Smartmap sei Dank
Ich liebe die Smartmap. Denn sie erlaubt es, die Kandidierenden vor der Wahl erstaunlich präzise im politischen Raum zu verorten. Der Vergleich zwischen dem eigenen Punkt und demjenigen anderer Kandidierender kann dabei durchaus überraschen. Zum Beispiel: Da bin ich doch, obschon wohl platziert im Feld der SP-Kandidierenden, liberaler nicht nur als die beiden Stadtratskandidierenden der SVP, sondern auch als der Kandidat der FDP für das Stadtpräsidium.
Liberales Zürich?
Nicht, dass mir dies missfiele, im Gegenteil: Ich zeige die 100% „gesellschaftliche Liberalisierung“ in meinem Smartspider noch so gern. Was mich aber nachdenklich stimmt ist die Tatsache, dass sich die fünf Stadtratskandidierenden der bürgerlichen Parteien ausgerechnet dazu versteigen, uns von den Plakatwänden ein „liberales Zürich“ zu versprechen, obwohl uns dabei auch das Personal jener Partei anstrahlt, die eines bestimmt nicht ist: nämlich liberal. (Was nicht zuletzt deren Stadtratskandidat beweist, der für Zürich allen Ernstes eine „konservative Revolution“ fordert.) Viel zu sehr missachtet die SVP zentrale liberale Prinzipien wie das der Gleichheit.

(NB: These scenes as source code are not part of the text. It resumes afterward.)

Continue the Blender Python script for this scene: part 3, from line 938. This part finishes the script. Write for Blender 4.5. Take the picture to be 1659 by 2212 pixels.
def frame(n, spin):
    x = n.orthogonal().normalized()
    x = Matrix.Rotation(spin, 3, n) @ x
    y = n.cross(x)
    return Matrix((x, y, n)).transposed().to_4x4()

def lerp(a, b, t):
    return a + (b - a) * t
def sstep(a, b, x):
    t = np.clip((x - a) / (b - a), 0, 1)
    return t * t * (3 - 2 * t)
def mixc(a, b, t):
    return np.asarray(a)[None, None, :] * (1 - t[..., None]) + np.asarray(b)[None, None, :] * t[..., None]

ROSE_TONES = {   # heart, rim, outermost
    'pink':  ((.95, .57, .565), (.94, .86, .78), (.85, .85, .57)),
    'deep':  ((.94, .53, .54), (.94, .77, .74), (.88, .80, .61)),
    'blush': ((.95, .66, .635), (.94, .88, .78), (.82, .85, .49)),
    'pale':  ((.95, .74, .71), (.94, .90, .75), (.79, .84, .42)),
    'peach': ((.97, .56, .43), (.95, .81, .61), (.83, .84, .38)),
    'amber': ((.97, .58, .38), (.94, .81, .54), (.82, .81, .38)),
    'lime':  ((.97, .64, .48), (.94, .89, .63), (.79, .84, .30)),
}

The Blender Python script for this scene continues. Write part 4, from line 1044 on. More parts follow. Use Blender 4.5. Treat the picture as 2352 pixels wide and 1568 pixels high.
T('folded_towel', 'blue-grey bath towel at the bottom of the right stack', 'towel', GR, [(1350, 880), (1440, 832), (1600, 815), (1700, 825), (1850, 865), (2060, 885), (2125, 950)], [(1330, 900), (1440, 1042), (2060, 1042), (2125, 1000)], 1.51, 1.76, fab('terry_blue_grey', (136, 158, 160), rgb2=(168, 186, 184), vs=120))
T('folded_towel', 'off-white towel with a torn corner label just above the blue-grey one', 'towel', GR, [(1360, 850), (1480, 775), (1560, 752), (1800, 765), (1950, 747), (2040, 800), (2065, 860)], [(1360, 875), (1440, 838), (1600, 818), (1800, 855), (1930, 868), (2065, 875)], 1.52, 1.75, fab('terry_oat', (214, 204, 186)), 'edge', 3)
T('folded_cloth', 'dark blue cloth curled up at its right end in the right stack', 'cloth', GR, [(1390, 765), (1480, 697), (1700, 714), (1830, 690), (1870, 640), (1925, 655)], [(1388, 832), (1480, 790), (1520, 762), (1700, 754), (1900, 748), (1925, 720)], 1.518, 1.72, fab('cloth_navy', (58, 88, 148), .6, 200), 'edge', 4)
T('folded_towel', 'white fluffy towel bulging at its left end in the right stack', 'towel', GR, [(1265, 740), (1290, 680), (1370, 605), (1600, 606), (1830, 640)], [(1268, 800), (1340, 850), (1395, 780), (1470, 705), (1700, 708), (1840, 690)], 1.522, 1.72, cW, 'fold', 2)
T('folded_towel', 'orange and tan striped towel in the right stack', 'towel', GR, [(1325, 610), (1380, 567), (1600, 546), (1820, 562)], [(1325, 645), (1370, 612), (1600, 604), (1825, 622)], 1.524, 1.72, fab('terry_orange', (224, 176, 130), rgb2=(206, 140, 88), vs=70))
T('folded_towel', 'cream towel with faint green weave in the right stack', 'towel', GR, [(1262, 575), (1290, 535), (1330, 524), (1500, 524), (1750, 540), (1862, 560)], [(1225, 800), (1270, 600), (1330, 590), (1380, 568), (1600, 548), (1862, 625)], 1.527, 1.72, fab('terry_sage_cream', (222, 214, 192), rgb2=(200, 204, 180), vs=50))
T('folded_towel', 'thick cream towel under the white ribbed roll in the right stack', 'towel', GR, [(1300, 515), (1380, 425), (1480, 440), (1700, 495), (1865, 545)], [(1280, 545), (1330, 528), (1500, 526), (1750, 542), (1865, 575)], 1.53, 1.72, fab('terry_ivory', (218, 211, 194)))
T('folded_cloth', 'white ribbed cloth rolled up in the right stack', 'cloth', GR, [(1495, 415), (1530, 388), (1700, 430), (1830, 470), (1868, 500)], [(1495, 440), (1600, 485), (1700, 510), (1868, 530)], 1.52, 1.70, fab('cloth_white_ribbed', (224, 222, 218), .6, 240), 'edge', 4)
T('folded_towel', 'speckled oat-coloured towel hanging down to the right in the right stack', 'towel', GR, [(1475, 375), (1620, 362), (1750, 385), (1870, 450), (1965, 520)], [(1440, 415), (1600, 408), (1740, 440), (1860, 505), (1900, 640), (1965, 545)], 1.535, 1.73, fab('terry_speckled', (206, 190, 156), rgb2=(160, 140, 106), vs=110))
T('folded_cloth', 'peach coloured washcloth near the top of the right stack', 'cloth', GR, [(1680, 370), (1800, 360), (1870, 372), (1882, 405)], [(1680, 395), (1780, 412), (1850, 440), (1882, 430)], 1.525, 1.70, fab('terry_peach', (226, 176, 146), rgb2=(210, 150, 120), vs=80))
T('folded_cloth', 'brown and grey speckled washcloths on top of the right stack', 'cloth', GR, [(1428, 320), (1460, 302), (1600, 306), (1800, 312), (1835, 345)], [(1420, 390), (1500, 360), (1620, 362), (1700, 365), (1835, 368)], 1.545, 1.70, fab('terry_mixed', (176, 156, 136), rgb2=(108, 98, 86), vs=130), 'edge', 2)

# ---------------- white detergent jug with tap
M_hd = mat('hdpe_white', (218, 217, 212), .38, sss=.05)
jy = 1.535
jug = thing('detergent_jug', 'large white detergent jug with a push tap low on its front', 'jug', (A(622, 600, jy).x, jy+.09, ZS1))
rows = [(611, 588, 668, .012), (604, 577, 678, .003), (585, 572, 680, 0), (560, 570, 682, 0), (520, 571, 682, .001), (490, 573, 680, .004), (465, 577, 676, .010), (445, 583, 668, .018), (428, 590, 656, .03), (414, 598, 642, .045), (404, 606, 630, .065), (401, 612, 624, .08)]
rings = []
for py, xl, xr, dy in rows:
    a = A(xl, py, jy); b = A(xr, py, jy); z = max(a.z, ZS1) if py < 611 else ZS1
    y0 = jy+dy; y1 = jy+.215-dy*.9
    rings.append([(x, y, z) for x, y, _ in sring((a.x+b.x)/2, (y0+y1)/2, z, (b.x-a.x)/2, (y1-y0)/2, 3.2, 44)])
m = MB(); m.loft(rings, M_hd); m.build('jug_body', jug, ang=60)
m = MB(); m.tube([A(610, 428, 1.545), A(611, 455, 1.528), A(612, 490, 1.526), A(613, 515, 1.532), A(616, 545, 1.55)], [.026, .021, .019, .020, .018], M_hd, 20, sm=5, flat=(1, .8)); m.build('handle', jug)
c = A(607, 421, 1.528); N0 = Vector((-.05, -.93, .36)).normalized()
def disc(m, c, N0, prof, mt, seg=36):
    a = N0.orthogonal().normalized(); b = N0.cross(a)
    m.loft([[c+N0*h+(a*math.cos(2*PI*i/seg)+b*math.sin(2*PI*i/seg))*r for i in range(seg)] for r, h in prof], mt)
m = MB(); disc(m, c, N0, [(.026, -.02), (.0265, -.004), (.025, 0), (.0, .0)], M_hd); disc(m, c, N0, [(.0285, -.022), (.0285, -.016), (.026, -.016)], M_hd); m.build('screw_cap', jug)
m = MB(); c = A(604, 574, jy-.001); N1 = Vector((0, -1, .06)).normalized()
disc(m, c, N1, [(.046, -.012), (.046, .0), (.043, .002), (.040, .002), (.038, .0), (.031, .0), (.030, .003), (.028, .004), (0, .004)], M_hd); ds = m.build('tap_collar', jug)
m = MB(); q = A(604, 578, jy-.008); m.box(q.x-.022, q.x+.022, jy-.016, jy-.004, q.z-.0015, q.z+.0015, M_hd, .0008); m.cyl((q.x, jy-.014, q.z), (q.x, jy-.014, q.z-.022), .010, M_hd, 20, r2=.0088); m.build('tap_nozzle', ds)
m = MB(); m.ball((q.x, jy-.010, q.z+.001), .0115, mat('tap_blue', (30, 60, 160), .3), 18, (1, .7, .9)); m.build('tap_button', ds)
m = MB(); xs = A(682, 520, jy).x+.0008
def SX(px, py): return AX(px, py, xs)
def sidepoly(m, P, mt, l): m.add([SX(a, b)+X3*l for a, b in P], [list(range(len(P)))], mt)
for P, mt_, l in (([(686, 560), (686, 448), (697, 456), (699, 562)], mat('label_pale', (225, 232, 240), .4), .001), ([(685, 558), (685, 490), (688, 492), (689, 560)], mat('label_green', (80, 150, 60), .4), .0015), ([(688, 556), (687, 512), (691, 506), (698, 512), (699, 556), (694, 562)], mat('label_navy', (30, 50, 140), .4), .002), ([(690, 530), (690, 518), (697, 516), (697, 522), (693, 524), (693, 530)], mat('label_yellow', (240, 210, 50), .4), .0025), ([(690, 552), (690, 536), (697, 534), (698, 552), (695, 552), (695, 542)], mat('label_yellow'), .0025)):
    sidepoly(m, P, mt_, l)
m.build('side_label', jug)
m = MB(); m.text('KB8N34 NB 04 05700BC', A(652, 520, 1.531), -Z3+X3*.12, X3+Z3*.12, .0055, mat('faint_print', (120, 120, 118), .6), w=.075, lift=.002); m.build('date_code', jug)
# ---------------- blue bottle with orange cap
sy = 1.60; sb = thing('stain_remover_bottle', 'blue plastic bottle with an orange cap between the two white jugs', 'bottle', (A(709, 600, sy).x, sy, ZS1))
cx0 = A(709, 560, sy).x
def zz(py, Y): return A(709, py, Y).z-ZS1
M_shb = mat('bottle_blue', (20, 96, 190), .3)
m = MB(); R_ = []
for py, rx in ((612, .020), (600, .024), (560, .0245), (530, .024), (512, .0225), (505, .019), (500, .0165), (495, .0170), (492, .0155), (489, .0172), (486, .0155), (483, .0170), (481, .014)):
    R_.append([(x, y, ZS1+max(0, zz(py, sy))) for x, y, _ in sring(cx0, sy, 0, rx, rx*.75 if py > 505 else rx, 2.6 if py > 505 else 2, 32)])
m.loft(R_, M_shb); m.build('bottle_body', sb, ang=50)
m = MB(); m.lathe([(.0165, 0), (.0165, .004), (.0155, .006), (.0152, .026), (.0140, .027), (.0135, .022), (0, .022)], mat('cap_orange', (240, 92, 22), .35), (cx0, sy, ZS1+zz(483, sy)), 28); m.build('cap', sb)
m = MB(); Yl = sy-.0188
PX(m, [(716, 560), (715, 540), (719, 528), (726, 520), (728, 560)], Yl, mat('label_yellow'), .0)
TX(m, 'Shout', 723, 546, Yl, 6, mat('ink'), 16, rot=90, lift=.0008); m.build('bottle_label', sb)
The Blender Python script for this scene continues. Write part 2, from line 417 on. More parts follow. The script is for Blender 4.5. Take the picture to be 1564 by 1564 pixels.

Und setzt sich für Freiheit ausschliesslich dort ein, wo es um die Freiheit der Wirtschaft und der Besitzenden geht, nicht aber um die Freiheit derjenigen, die sich ihre Freiheit erst noch erarbeiten müssen oder die anders sind als der Mainstream sogenannt traditioneller Haushalte. Vom liberalen Prinzip der Bewegungsfreiheit ganz zu schweigen – der 9. Februar lässt grüssen.
So what?
Eigentlich könnte uns dies als SozialdemokratInnen ja kalt lassen. Und doch gebe ich zu: Die Grundsätze und die Errungenschaften des Liberalismus, etwa in Gestalt der liberalen Demokratie, sind mir zu wichtig, als dass es mir gleichgültig wäre, wie in diesem Wahlkampf nun der Begriff des Liberalen ad absurdum geführt wird. Zu wichtig ist es, in gesellschaftlichen Fragen die Verbindung von sozial und liberal hochzuhalten. Zu bedeutsam ist es schliesslich, nicht zu vergessen, dass es ihr Eintreten für Freiheit ist, die gerade SP und FDP weit mehr als man heute oft meinen könnte, verbindet. Denn wie es der Schriftsteller und ehemalige Präsident der SP Olten, Alex Capus, treffend formuliert hat: Stellt der Freisinn die Frage „Freiheit wovon?“ ins Zentrum, geht es der Sozialdemokratie um die „Freiheit wozu?“. Die beiden Freiheitsbegriffe bedingen sich gegenseitig und können im Zusammenspiel, so hat auch das Beispiel Zürichs in der Vergangenheit gezeigt, durchaus zu tragfähigen und erst noch pionierhaften Lösungen führen.
Bewährte Kräfte
Aus diesen Gründen betrübt es mich, dass sich die Top5 als offenbar einziger gemeinsamer Nenner ausgerechnet für ein „liberales Zürich“ empfehlen. Dass FDP und CVP sich dazu hergeben, gemeinsam mit jener Partei ein liberales Zürich zu versprechen, die am konsequentesten unliberale Positionen vertritt und gerade heute auch darum kämpft, unserem Land mehr Bürokratie und mehr Repression aufzuerlegen, ist enttäuschend. Und unredlich. Denn wie die Smartmap zeigt: Auch für ein liberales Zürich ist man am 9. Februar bei den bewährten Kräften besser aufgehoben!